Journal of Moral Theology 7.2 (June 2018)
Click here for entire issue.
Click here for Schlabach article.
This paper was first presented as part of a panel on “just peace” at the Society of Christian Ethics annual meeting in Portland, OR, in January 2018. Other panelists were Lisa Sowle Cahill and Eli McCarthy. Their presentations were published in the June 2018 issue of The Journal of Moral Theology.
Description of the SCE panel:
While just war approaches receive ample attention and analysis by scholars, the just peace approach is still relatively underdeveloped and appreciated. There are ecumenical, interfaith, and multicultural expressions and recent developments of just peace. There is also movement in the Catholic community, including a Vatican conference that called for official development of a just peace approach and Pope Francis’ 2017 World Day of Peace message. Some governments are starting to draw on the basic elements of a just peace approach. Thus, we may be at a tipping point for norm change.

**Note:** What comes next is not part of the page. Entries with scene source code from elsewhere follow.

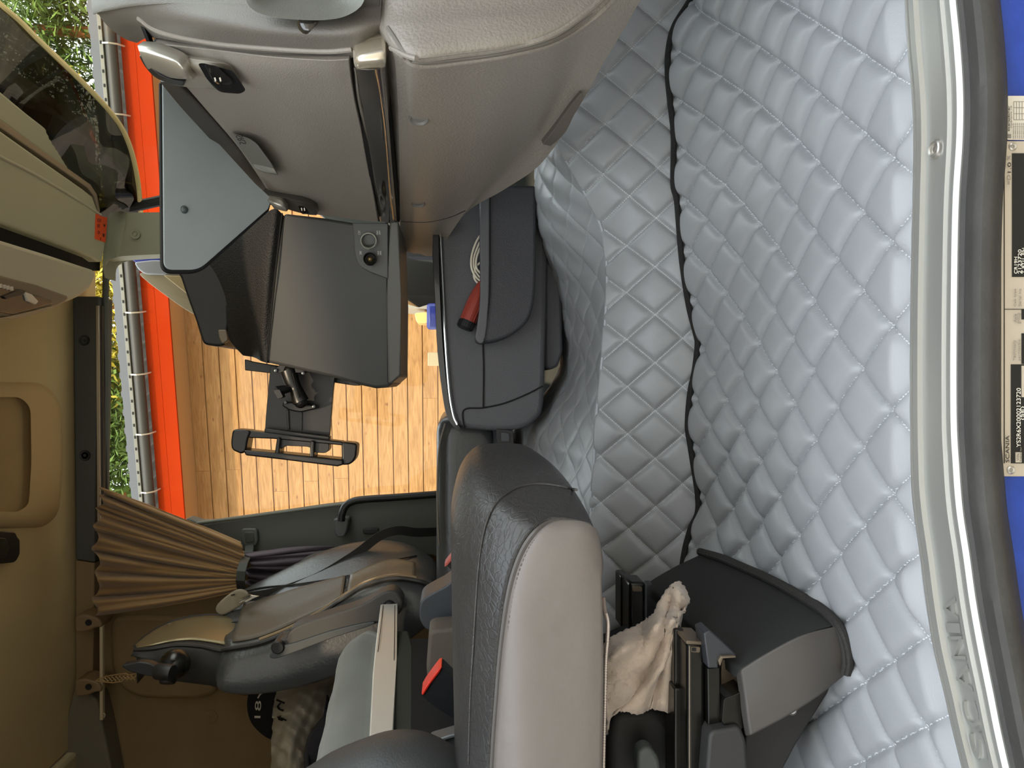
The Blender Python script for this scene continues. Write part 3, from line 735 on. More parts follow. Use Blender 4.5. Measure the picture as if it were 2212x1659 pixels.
# lower grained panel: flat end cheek towards the door, ridge, then the receding rear face
lowr = patch('lower_panel', [
    prow([(828, -300, 1.02), (829, -20, .985), (829, 60, .955), (846, 104, .945), (855, 150, 1.0), (862, 300, 1.33), (864, 470, 1.88), (865, 540, 2.12)]),
    prow([(836, -300, 1.0), (838, -20, .965), (843, 60, .94), (862, 112, .93), (874, 150, .985), (882, 300, 1.31), (884, 470, 1.87), (884, 545, 2.12)]),
    prow([(900, -300, .97), (900, -20, .95), (902, 60, .925), (903, 122, .912), (905, 148, .955), (905, 300, 1.30), (905, 470, 1.86), (903, 548, 2.12)]),
    prow([(1000, -300, .97), (1000, -20, .95), (1000, 50, .925), (1000, 112, .915), (1000, 136, .955), (985, 300, 1.29), (975, 460, 1.84), (943, 548, 2.1)]),
    prow([(1110, -300, .98), (1108, -20, .955), (1106, 40, .93), (1100, 98, .92), (1098, 122, .955), (1080, 280, 1.24), (1050, 400, 1.6), (1005, 462, 1.84)]),
    prow([(1230, -300, 1.0), (1225, -40, .975), (1215, 20, .95), (1200, 68, .935), (1192, 96, .965), (1170, 210, 1.15), (1135, 320, 1.38), (1085, 412, 1.62)]),
    prow([(1345, -300, 1.04), (1335, -60, 1.02), (1315, -20, .99), (1290, 14, .97), (1275, 42, .98), (1245, 130, 1.08), (1215, 215, 1.2), (1155, 366, 1.46)]),
    prow([(1450, -300, 1.10), (1430, -60, 1.08), (1405, -25, 1.06), (1382, 4, 1.04), (1345, 68, 1.06), (1300, 143, 1.12), (1262, 212, 1.2), (1198, 318, 1.36)]),
], (.06, .06, .03), m_dashT, dash, nu=8, nv=8, bevel=.006)
lb = bvh_of(lowr)
# engraved ridge lines of the panel
for pts in ([(845, 104), (905, 127), (1000, 117), (1100, 103), (1192, 76), (1270, 24), (1330, -30)], [(858, 112), (905, 142), (1000, 134), (1100, 119), (1200, 92), (1283, 38), (1345, -20)]):
    tube('ridge_line', onto(lb, pts, .0005, 8), .0035, m_dashT, dash, n=8)
tube('ridge_groove', onto(lb, [(838, 60), (878, 118), (905, 134), (1000, 126), (1100, 111), (1197, 84), (1277, 31)], -.001, 8), .0028, M('ridge_shadow_plastic', '#6b675f', .6), dash, n=8)
tube('panel_joint', onto(lb, [(866, 478), (904, 480), (935, 478), (975, 468), (1005, 455)], -.0005, 8), .0011, m_dashG, dash, n=6)
for px, py in ((905, 257), (903, 440)):
    h = hit(lb, px, py); r_ = .018 if py < 300 else .017
    lathe('screw_cap', [(0, -.001), (.010, -.001), (.0135, .0015), (.0155, .001), (.016, -.003)], h, (-1, -.35, 0), M('cap_grey', '#6c6a66', .35), dash)
# triangular foot at the bottom edge
patch('foot_trim', [prow([(1256, 200, 1.16), (1230, 232, 1.2), (1205, 268, 1.25), (1172, 312, 1.32)]), prow([(1262, 212, 1.17), (1240, 250, 1.22), (1220, 288, 1.27), (1190, 316, 1.33)])], (.03, .05, 0), M('foot_brown', '#5a544d', .45), dash, bevel=.003)

# upper shell: the rounded cheek facing the door and the roll around its edge
patch('upper_shell', [
    prow([(192, -300, 1.45), (197, 0, 1.42), (211, 28, 1.40), (236, 60, 1.38), (270, 84, 1.36), (296, 93, 1.35)]),
    prow([(215, -300, 1.30), (222, -10, 1.27), (240, 24, 1.25), (270, 50, 1.24), (298, 66, 1.24), (318, 82, 1.25)]),
    prow([(280, -300, 1.16), (290, -20, 1.13), (308, 12, 1.12), (330, 40, 1.12), (340, 62, 1.14), (350, 84, 1.17)]),
    prow([(400, -300, 1.08), (410, -30, 1.06), (425, 10, 1.05), (440, 44, 1.04), (450, 72, 1.06), (458, 104, 1.10)]),
    prow([(560, -300, 1.03), (565, -30, 1.01), (570, 20, 1.0), (575, 60, .99), (580, 88, 1.01), (584, 120, 1.05)]),
    prow([(700, -300, 1.01), (704, -30, .99), (706, 20, .98), (708, 66, .965), (710, 96, .985), (712, 128, 1.02)]),
    prow([(770, -300, 1.0), (772, -30, .985), (775, 20, .97), (775, 60, .957), (772, 90, .975), (768, 122, 1.0)]),
    prow([(818, -300, 1.01), (819, -30, .99), (820, 20, .975), (822, 50, .965), (820, 70, .98), (814, 88, .99)]),
], (.10, .05, 0), M('shell_grey_shaded', '#66625b', .5, bump=.3, bscale=520, detail=2), dash, nu=8, nv=8, bevel=.006)  # same plastic as the lid, colour darkened to offset skylight here
us = bvh_of(bpy.data.objects['upper_shell'])
for pts in ([(300, 40), (345, 68), (455, 92), (584, 104), (700, 110), (760, 106)],):
    tube('ridge_line', onto(us, pts, .0005, 8), .004, m_dash, dash, n=8)
# air vent bowl and round sensor
vt = patch('air_vent', [prow([(524, -40, 0.957), (528, 0, 0.957), (545, 22, 0.954), (580, 36, 0.952), (640, 43, 0.947), (700, 44, 0.944), (745, 36, 0.942), (778, 16, 0.940), (790, -10, 0.940), (792, -40, 0.942)]),
    prow([(540, -40, 0.960), (545, -4, 0.960), (562, 12, 0.960), (590, 22, 0.960), (640, 28, 0.960), (700, 28, 0.960), (738, 20, 0.960), (762, 4, 0.960), (772, -20, 0.960), (774, -40, 0.960)]),
    prow([(560, -45, 0.972), (566, -10, 0.972), (580, 0, 0.972), (600, 6, 0.972), (640, 10, 0.972), (700, 10, 0.972), (728, 4, 0.972), (745, -8, 0.972), (752, -22, 0.972), (756, -45, 0.972)])], (.02, .02, 0), M('vent_grey', '#6a6b63', .4, bump=.2, bscale=600), dash, nu=6, nv=5)
lathe('round_sensor', [(0, .006), (.006, .005), (.010, .002), (.0125, -.001), (.0125, -.006)], hit(us, 664, 54, .002), (-.5, -1, 0), M('sensor_dark_glass', '#33302b', .12, coat=.8), dash)
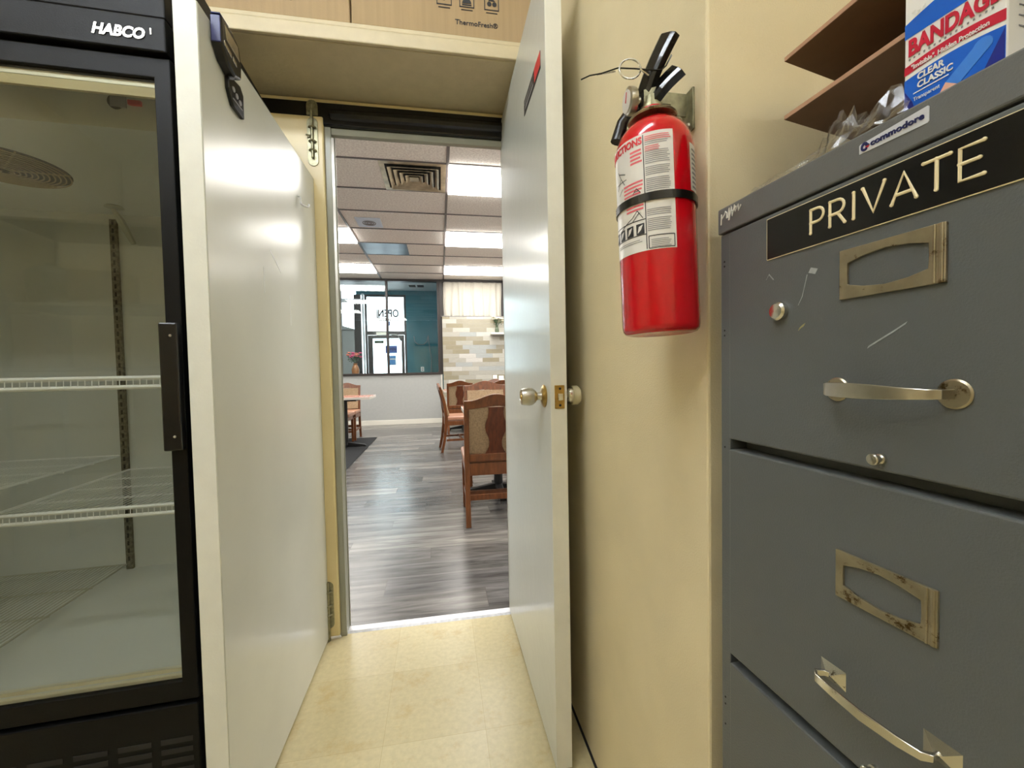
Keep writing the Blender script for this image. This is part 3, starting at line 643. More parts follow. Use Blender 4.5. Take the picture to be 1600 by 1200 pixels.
# wall bracket it hangs from
bk = thing('wall_bracket', 'bent galvanised steel bracket screwed to cream wall behind the extinguisher neck', 'bracket', (.40, .62, 1.50))
mb = MB(); mb.box(-.048, -.0015, -.002, .001, -.002, .034); mb.box(-.0035, 0, -.020, .024, -.030, .034); mb.box(-.046, -.030, -.0035, -.002, .014, .0165); mb.prism([(-.048, -.002), (-.012, -.002), (-.003, -.020), (-.003, -.030), (-.024, -.010), (-.048, -.008)], -.002, .001)
mb.build('back_plate', M_['galv'], bk, bevel=.001)
mb = MB(); mb.lathe([(.001, 0), (.0045, 0), (.004, .003), (.001, .0035)], (-.0035, -.008, -.020), (-1, 0, 0), 14); mb.build('screw', M_['steel'], bk)
mb = MB(); mb.tube([(-.046, 0, .004), (-.060, -.010, .000), (-.066, -.030, -.012)], .003, 8); mb.build('hanger_arm', M_['galv'], bk, smooth=True)

# ================================================================== FILING CABINET
CA = rad(-87)
fc_ = thing('filing_cabinet', 'dark grey steel filing cabinet with PRIVATE sign against the cream wall at the right', 'filing cabinet', (.396, .536, 0), CA)
CW, CD = .44, .70
mb = MB()
mb.box(0, .017, .001, CD, .02, 1.284); mb.box(CW - .017, CW, .001, CD, .02, 1.284); mb.box(.017, CW - .017, CD - .01, CD, .02, 1.284); mb.box(.017, CW - .017, .028, .034, .02, 1.284)
mb.box(.0, CW, .001, CD, 0, .05)
mb.build('cabinet_shell', M_['grey'], fc_, bevel=.0012)
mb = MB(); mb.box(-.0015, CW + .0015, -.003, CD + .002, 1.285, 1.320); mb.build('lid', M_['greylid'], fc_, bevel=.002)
mb = MB()
for zz in (1.246, 1.2395, 1.150, 1.143, .985, .62, .61, .58):
    mb.lathe([(.0008, 0), (.0014, 0), (.0012, .0004), (.0008, .0005)], (.0072, .0008, zz), (0, -1, 0), 8)
mb.build('rivet_holes', M_['dark'], fc_)
DR = [(.9985, 1.2825), (.6935, .9845), (.3885, .680), (.085, .375)]
def disc_handle(dr, zc):
    for xx in (.172, .268): MB().lathe([(.001, 0), (.0118, 0), (.0122, .0012), (.0108, .0024), (.001, .0026)], (xx, -.002, zc), (0, -1, 0), 32).build('handle_rosette', M_['steelworn'], dr, smooth=True)
    mb = MB(); pts = [(.268, -.004, zc), (.268, -.018, zc), (.262, -.024, zc), (.245, -.027, zc + .000), (.220, -.029, zc + .0005), (.195, -.028, zc + .001), (.180, -.0255, zc + .001), (.1745, -.022, zc + .001), (.1725, -.014, zc), (.1725, -.004, zc)]
    mb.sweep(pts, (0, 0, 1), None, [.008, .008, .0085, .0105, .0135, .0145, .0135, .0115, .008, .008], .0022)
    mb.build('pull_handle', M_['steel'], dr, smooth=True, bevel=.0006)
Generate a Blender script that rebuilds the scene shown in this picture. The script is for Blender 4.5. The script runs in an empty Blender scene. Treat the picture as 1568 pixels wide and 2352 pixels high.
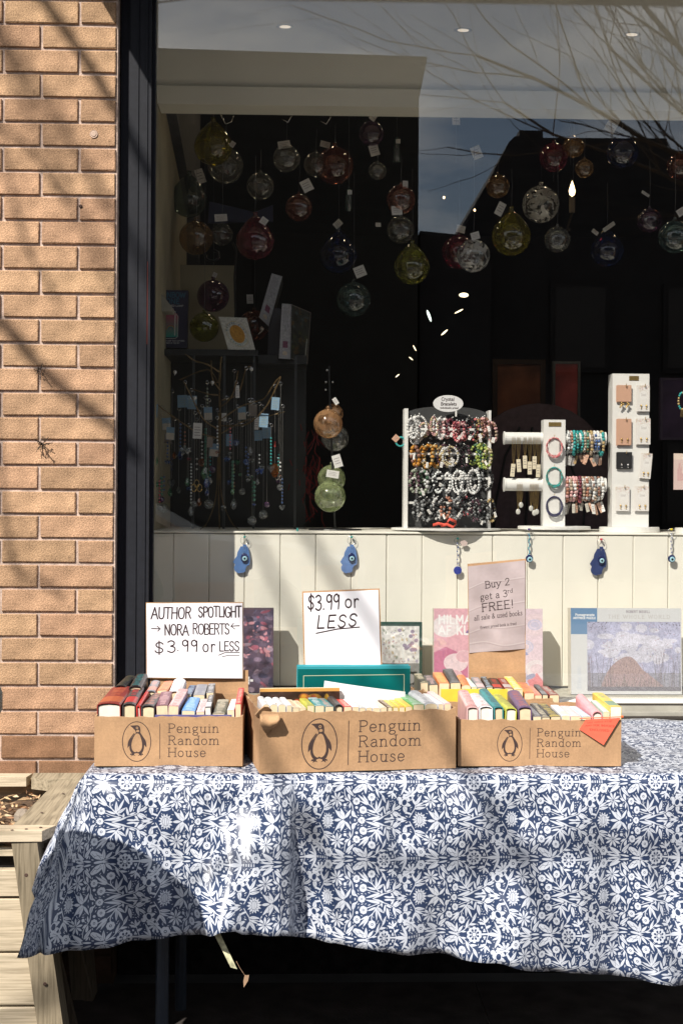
import bpy, bmesh, math, random
import numpy as np
from mathutils import Vector, Matrix
S = bpy.context.scene
R = math.radians
rnd = random.Random(7)
# ---------------------------------------------------------------- camera, sky, sun, exposure
FPX, CU, CV = 3266.0, 784.0, 1148.0
CAM = Vector((0, -3.95, 1.347)); YAW = R(1.75); ROLL = R(0.33)
cd = bpy.data.cameras.new('camera'); cam = bpy.data.objects.new('camera', cd); S.collection.objects.link(cam)
cd.sensor_fit = 'VERTICAL'; cd.sensor_height = 36; cd.sensor_width = 24; cd.lens = 50
cd.shift_y = -28 / 2352; cd.clip_end = 400; cd.clip_start = .05
cam.location = CAM
cam.rotation_euler = (Matrix.Rotation(-YAW, 3, 'Z') @ Matrix.Rotation(R(90), 3, 'X') @ Matrix.Rotation(ROLL, 3, 'Z')).to_euler()
S.camera = cam
SUN = Vector((0.59, 0.88, -1.0)).normalized()
el = math.asin(-SUN.z); az = math.atan2(-SUN.x, -SUN.y)      # bearing of the sun from +Y towards +X
w = bpy.data.worlds.new('World'); S.world = w; w.use_nodes = True
nt = w.node_tree; bg = nt.nodes['Background']; bg.inputs['Strength'].default_value = .066
sky = nt.nodes.new('ShaderNodeTexSky'); sky.sky_type = 'NISHITA'; sky.sun_disc = False
sky.sun_elevation = el; sky.sun_rotation = az; sky.dust_density = 1.0; sky.air_density = 1.0
tc = nt.nodes.new('ShaderNodeTexCoord'); mp = nt.nodes.new('ShaderNodeMapping'); mp.inputs['Scale'].default_value = (1.3, 1.3, 3.2); mp.inputs['Location'].default_value = (.35, .2, .1)
nz = nt.nodes.new('ShaderNodeTexNoise'); nz.inputs['Scale'].default_value = 3.4; nz.inputs['Detail'].default_value = 6; nz.inputs['Roughness'].default_value = .55
rp = nt.nodes.new('ShaderNodeValToRGB'); rp.color_ramp.elements[0].position = .40; rp.color_ramp.elements[1].position = .62
mx = nt.nodes.new('ShaderNodeMixRGB'); mx.inputs[2].default_value = (13, 13, 13, 1)
L = nt.links.new
L(tc.outputs['Generated'], mp.inputs[0]); L(mp.outputs[0], nz.inputs['Vector']); L(nz.outputs['Fac'], rp.inputs[0])
L(rp.outputs['Color'], mx.inputs[0]); L(sky.outputs[0], mx.inputs[1]); L(mx.outputs[0], bg.inputs['Color'])
sl = bpy.data.lights.new('sun', 'SUN'); sl.energy = 5.0; sl.angle = R(.53); sl.color = (1, .945, .86)
so = bpy.data.objects.new('sun', sl); S.collection.objects.link(so); so.rotation_euler = SUN.to_track_quat('-Z', 'Y').to_euler(); so.location = (-4, -6, 9)
S.view_settings.view_transform = 'Standard'; S.view_settings.look = 'None'; S.view_settings.exposure = 0.58; S.view_settings.gamma = 1
S.view_settings.use_curve_mapping = False
S.render.engine = 'CYCLES'; S.cycles.max_bounces = 10; S.cycles.transparent_max_bounces = 24; S.cycles.diffuse_bounces = 4; S.cycles.glossy_bounces = 4
S.cycles.use_denoising = True; S.cycles.caustics_reflective = False; S.cycles.caustics_refractive = False
# ---------------------------------------------------------------- helpers
RC = Matrix.Rotation(-YAW, 3, 'Z') @ Matrix.Rotation(R(90), 3, 'X') @ Matrix.Rotation(ROLL, 3, 'Z')
def pt(u, v, Y):                       # the point at depth Y in the place that the measured picture position shows
    d = RC @ Vector(((u - CU) / FPX, -(v - CV) / FPX, -1))
    return CAM + d * ((Y - CAM.y) / d.y)
def px(Y): return FPX / (Y - CAM.y)    # picture units per metre
class MB:
    def __init__(s): s.v = []; s.f = []; s.uv = {}; s.mi = []
    def add(s, vs, fs, m=0, uvs=None):
        o = len(s.v); s.v += [tuple(p) for p in vs]
        for i, f in enumerate(fs):
            if uvs: s.uv[len(s.f)] = uvs[i]
            s.f.append([o + k for k in f]); s.mi.append(m)
        return s
    def box(s, a, b, m=0, M=None):
        x0, y0, z0 = a; x1, y1, z1 = b
        vs = [(x0,y0,z0),(x1,y0,z0),(x1,y1,z0),(x0,y1,z0),(x0,y0,z1),(x1,y0,z1),(x1,y1,z1),(x0,y1,z1)]
        if M: vs = [M @ Vector(p) for p in vs]
        return s.add(vs, [(0,3,2,1),(4,5,6,7),(0,1,5,4),(1,2,6,5),(2,3,7,6),(3,0,4,7)], m)
    def cbox(s, a, b, c=.002, m=0, j=0, M=None, rr=None):       # box with chamfered front (-Y) edges
        x0, y0, z0 = a; x1, y1, z1 = b
        q = [(x0+c,y0,z0+c),(x1-c,y0,z0+c),(x1-c,y0,z1-c),(x0+c,y0,z1-c),(x0,y0+c,z0),(x1,y0+c,z0),(x1,y0+c,z1),(x0,y0+c,z1),(x0,y1,z0),(x1,y1,z0),(x1,y1,z1),(x0,y1,z1)]
        if j: q = [(p[0]+rr.uniform(-j,j),p[1]+rr.uniform(-j,j)*.5,p[2]+rr.uniform(-j,j)) for p in q]
        if M: q = [M @ Vector(p) for p in q]
        fs = [(0,1,2,3)]
        for k in range(4):
            n = (k+1) % 4; fs += [(k,4+k,4+n,n),(4+k,8+k,8+n,4+n)]
        fs.append((11,10,9,8))
        return s.add(q, fs, m)
    def tube(s, path, r, n=6, m=0, cap=True):
        path = [Vector(p) for p in path]; rs = r if isinstance(r, (list, tuple)) else [r]*len(path)
        base = len(s.v); T = None; vs = []
        for i, p in enumerate(path):
            d = (path[min(i+1, len(path)-1)] - path[max(i-1, 0)])
            d = d.normalized() if d.length > 1e-9 else Vector((0,0,1))
            if T is None: T = d.orthogonal().normalized()
            T = (T - d*T.dot(d)); T = T.normalized() if T.length > 1e-6 else d.orthogonal().normalized()
            B = d.cross(T)
            vs += [p + (T*math.cos(2*math.pi*k/n) + B*math.sin(2*math.pi*k/n))*rs[i] for k in range(n)]
        fs = [(i*n+k, i*n+(k+1)%n, (i+1)*n+(k+1)%n, (i+1)*n+k) for i in range(len(path)-1) for k in range(n)]
        if cap: fs += [tuple(range(n-1,-1,-1)), tuple((len(path)-1)*n+k for k in range(n))]
        return s.add(vs, fs, m)
    def lathe(s, prof, c=(0,0,0), n=16, m=0, M=None):          # prof: (radius, z)
        c = Vector(c); vs = []
        for r_, z in prof:
            for k in range(n):
                a = 2*math.pi*k/n; p = Vector((r_*math.cos(a), r_*math.sin(a), z))
                if M: p = M @ p
                vs.append(c + p)
        fs = [(i*n+k, i*n+(k+1)%n, (i+1)*n+(k+1)%n, (i+1)*n+k) for i in range(len(prof)-1) for k in range(n)]
        return s.add(vs, fs, m)
    def ball(s, c, r, n=10, k=6, m=0, sq=(1,1,1)):
        pr = [(r*math.sin(math.pi*i/k)+1e-5, -r*math.cos(math.pi*i/k)) for i in range(k+1)]
        return s.lathe(pr, c, n, m, Matrix.Diagonal(sq))
    def prism(s, poly, y0, y1, m=0, M=None):                  # poly of (x,z), extruded in y; y0 < y1
        n = len(poly); ar = sum(poly[i][0]*poly[(i+1)%n][1]-poly[(i+1)%n][0]*poly[i][1] for i in range(n))
        if ar < 0: poly = poly[::-1]
        vs = [Vector((x,y0,z)) for x,z in poly] + [Vector((x,y1,z)) for x,z in poly]
        if M: vs = [M @ p for p in vs]
        return s.add(vs, [tuple(range(n)), tuple(range(2*n-1,n-1,-1))] + [(k, n+k, n+(k+1)%n, (k+1)%n) for k in range(n)], m)
    def mesh(s, name, mats, smooth=False):
        me = bpy.data.meshes.new(name); me.from_pydata(s.v, [], s.f)
        for m in (mats if isinstance(mats, (list, tuple)) else [mats]): me.materials.append(m)
        me.polygons.foreach_set('material_index', s.mi)
        if smooth: me.polygons.foreach_set('use_smooth', [True]*len(me.polygons))
        if s.uv:
            ul = me.uv_layers.new(name='uv')
            for i, c in s.uv.items():
                for k, li in enumerate(me.polygons[i].loop_indices): ul.data[li].uv = c[k]
        me.update(); return me
    def obj(s, name, mats, parent=None, smooth=False, loc=None):
        return link(name, s.mesh(name, mats, smooth), parent, loc)
def link(name, me, parent=None, loc=None, rot=None):
    o = bpy.data.objects.new(name, me); S.collection.objects.link(o)
    if parent: o.parent = parent
    if loc is not None: o.location = loc
    if rot is not None: o.rotation_euler = rot
    return o
def thing(name, label, cat, loc=(0,0,0), group=None, rot=None):
    o = link(name, None, None, loc, rot); o.empty_display_size = .02; return tag(o, label, cat, group)
def tag(o, label, cat, group=None):
    o['label'] = label; o['category'] = cat
    if group: o['group'] = group
    return o
def struct(o): o['kind'] = 'structure'; return o
def stuff(o): o['kind'] = 'stuff'; return o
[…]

Contemporary theological scholarship has offered an increasing variety of developments such as normative practices in a just peacemaking theory (Stassen, etc.), just peace criteria or principles (Cusimano Love), justpeace ethics (Sawatsky), virtue-based just peace approach (McCarthy), just peace churches (Thistlethwaite) and an ecumenical call to just peace (World Council of Churches and Enns).
Each of the three panelists are working on distinct books to address the issues of peacemaking, theology, and ethical method. Gerald Schlabach will present on how a just peace approach arises from the Gospels, survey ecumenical work to develop a just peace framework, and anticipate some of theoretical and practical challenges that will need facing in order to elicit wide reception as an approach not only for civil resistance but for governance. Lisa Sowle Cahill will present on how a just peace approach fits with the trajectory of Catholic social teaching and her view of next steps for official development. Eli McCarthy will present on a virtue-based just peace approach and his view of next steps for development.